Optimal Energy Management of a Residential Prosumer: A Robust Data-Driven Dynamic Programming Approach

Abstract

Prosumers are agents that both consume and produce energy. This article studies the optimal energy management of a residential prosumer which consists of a renewable power plant and an energy storage unit. Energy could stream among power grid, renewable plant, storage unit, and demand, providing a highly flexible energy supply and the opportunity of arbitrage. To capture the uncertainty of renewable generation and electricity price, as well as the rolling horizon feature of the multiperiod energy management, the problem is formulated as a robust data-driven dynamic programming (RDDP). Kernel regression is utilized to build the empirical conditional distribution in a data-driven manner, and all candidates that reside in a Wasserstein metric-based ambiguity set are taken into account to tackle the inexactness of the empirical distribution.
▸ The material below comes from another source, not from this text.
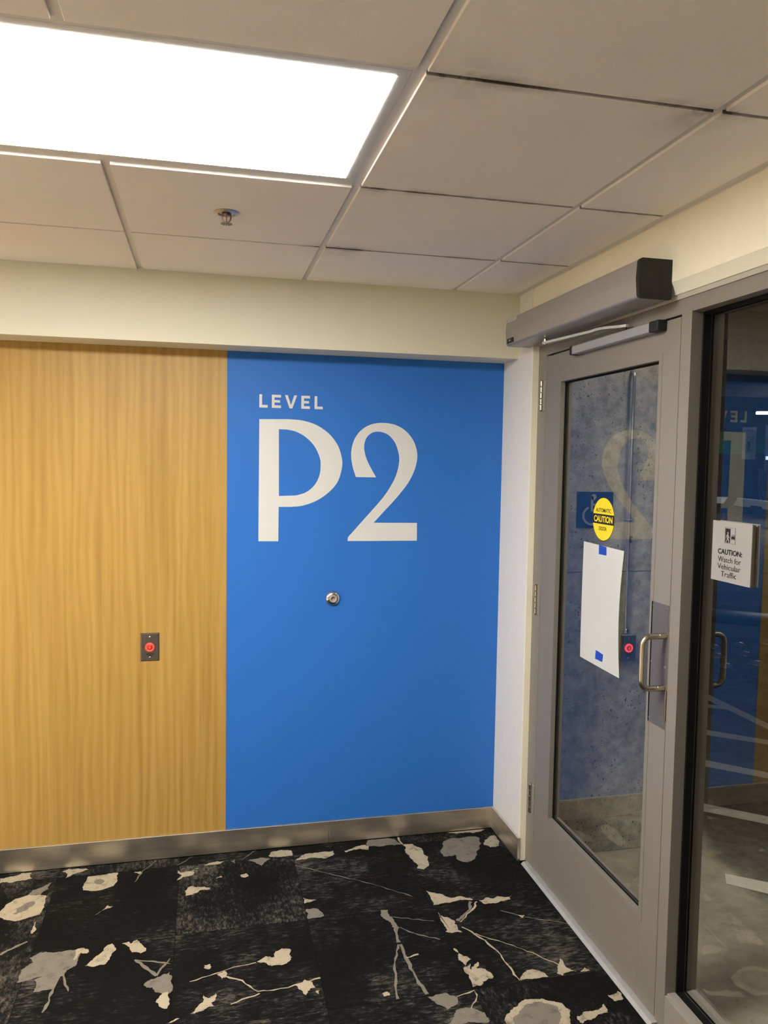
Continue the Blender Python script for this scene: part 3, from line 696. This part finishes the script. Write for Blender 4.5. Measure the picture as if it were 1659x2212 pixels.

The RDDP can be transformed into a series of convex optimization problems with cost-to-go functions in their constraints. The piecewise linear expression of the cost-to-go function is retrieved from dual linear programs. Through such an analytical expression of cost-to-go functions, the RDDP can be solved via backward induction, unlike the popular stochastic dual dynamic programming technique that incorporates forward and backward passes. Case studies validate the performance and advantage of the proposed RDDP approach.